Hillary needed two things, pertaining to messaging. First, she needed a credible response to the emails, and, despite having plenty of time, never came up with one. She also needed an inspiring message. When you come up with a good one, you can get anyone elected – even an actor (“It’s morning again in America”), or an inexperienced community organizer (“Yes we can” and its “Hope and Change” analogue). Even Trump’s positive message (“Make America great again”) was better.

I’ve spent the days since the election arguing with people on Facebook and in real life to stop hoping that the electoral college doesn’t vote for Trump and start understanding the anger of the people who elected him, despite knowing exactly how hateful his messaging was (is?). Think about this – 20% of his own voters considered him unqualified to be president! It would’ve taken just a small number of votes in a few states to change the results. And Hillary did win the tabulated popular vote. So yeah, messaging could’ve made the difference. Fail.

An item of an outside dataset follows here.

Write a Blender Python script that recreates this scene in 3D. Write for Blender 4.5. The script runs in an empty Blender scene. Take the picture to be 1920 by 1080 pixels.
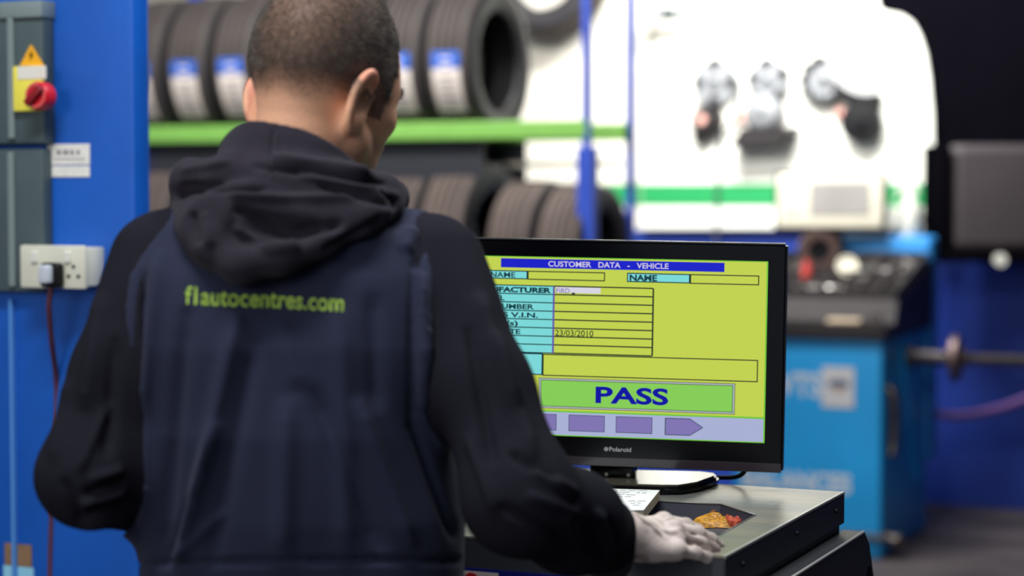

During my lifetime, Republicans have convinced poor and middle class white voters that, despite all evidence to the contrary, their interests are better served by what used to be considered the party for the rich and elite. Reagan and his media geniuses (the first right wing empire Roger Ailes built, long before Fox “News”) used social issues rather than economic ones to create an army of Reagan Democrats. Bill Clinton and Obama were able to inspire black voters in record numbers (at least those who were able to avoid GOP attempts to limit voter access) but, except for Jimmy Carter running as an outsider against a weak, tainted-by-Nixon Gerald Ford, that’s it.

Why are Democrats so bad at this? I dunno. We’ll see if they’ve learned anything in four years, when they run against President Pence (don’t get me started).